Além de se preocupar com o racha no partido, Alckmin enfrenta uma rebelião em sua própria base na Assembleia Legislativa de São Paulo. Ao apresentar um projeto para aumentar a gratificação especial e readequar a remuneração de 113 procuradores do estado, medidas responsáveis por um custo adicional de 4,5 milhões de reais por ano, os governistas ficaram enfurecidos. Apesar do pequeno impacto orçamentário, diversas categorias do funcionalismo estão com reajustes represados.

Não bastasse, Alckmin acabou de encaminhar uma proposta que prevê o congelamento dos gastos públicos, incluindo a folha de pagamento, por dois anos. “O envio desses projetos para Casa, com todo respeito, foi a maior burrice que eu já vi na minha vida. Um verdadeiro tapa na cara de quem já está sofrendo”, bradou, no fim de outubro, o deputado estadual Barros Munhoz, líder do governo, durante uma audiência pública na Alesp.

Há tempos, a base de Alckmin queixa-se da “seca das emendas parlamentares”. De 2014 a 2016, os repasses da Casa Civil para municípios por indicação de deputados estaduais despencou de 227,6 milhões de reais para 39,95 milhões, queda de 82%. A pasta tem feito, porém, repasses diretamente às cidades, sem a mediação dos parlamentares. Do início do ano até outubro, o governo estadual celebrou 1.128 convênios com prefeituras, no valor total de 162,3 milhões de reais.

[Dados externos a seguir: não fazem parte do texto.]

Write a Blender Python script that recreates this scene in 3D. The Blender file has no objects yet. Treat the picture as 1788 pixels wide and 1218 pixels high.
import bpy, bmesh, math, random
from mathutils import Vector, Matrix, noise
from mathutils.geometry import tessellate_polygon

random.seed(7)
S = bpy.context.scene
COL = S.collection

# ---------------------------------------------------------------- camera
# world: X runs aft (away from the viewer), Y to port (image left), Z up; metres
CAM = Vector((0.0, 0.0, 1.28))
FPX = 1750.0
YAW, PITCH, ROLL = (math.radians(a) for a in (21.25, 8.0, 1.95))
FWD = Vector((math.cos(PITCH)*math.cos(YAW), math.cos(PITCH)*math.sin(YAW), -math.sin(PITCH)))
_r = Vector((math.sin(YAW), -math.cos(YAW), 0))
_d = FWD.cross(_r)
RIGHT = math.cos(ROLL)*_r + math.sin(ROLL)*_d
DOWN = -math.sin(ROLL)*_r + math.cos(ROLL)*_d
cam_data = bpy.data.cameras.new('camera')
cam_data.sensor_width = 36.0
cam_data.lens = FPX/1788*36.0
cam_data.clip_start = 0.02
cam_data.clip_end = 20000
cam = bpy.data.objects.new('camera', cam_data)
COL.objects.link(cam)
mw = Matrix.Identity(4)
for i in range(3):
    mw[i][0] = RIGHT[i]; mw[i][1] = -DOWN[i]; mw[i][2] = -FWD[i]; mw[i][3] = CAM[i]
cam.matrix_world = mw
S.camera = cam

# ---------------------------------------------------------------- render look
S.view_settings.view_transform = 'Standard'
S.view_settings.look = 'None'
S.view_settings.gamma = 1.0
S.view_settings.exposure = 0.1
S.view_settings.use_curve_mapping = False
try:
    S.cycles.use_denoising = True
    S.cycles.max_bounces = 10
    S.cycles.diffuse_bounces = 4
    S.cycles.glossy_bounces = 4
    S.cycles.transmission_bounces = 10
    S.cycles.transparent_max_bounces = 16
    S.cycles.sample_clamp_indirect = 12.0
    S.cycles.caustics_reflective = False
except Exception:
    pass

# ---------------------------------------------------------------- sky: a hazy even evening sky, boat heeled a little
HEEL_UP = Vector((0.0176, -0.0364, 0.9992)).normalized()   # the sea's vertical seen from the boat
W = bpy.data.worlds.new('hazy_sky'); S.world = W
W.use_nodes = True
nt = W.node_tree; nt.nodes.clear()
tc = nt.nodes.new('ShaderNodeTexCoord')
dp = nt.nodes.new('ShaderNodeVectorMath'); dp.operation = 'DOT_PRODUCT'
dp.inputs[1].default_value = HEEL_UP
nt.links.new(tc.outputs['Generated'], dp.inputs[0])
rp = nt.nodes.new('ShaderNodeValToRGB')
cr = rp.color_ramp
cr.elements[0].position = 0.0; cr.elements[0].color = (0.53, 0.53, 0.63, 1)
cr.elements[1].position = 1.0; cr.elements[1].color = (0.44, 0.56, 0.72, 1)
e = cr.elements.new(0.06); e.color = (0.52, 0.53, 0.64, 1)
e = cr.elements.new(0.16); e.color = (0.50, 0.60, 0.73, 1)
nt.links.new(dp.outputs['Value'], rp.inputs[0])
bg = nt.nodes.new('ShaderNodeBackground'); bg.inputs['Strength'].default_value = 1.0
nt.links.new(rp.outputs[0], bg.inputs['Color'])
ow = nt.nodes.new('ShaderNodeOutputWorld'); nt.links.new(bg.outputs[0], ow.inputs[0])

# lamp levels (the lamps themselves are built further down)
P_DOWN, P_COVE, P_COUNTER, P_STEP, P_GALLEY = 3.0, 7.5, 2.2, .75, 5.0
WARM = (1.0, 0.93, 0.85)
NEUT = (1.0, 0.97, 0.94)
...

Em conversas reservadas, parlamentares tucanos não escondem o descontentamento. Um deles suspeita que o governo esteja favorecendo prefeitos com ambição de se candidatarem a deputado estadual. “O governador trata a Assembleia como se fosse o quintal da casa dele, como se ali tivesse um monte de office boys, e não pessoas eleitas com prerrogativas”, emenda Feliciano Filho, do PSC, partido que abandonou a base de Alckmin neste ano, assim como o PRB.

“O desabafo do Munhoz representa a insatisfação de todos. O governador precisa discutir os projetos, e não enfiar goela abaixo. É um estilo ruim para quem quer chegar à Presidência.”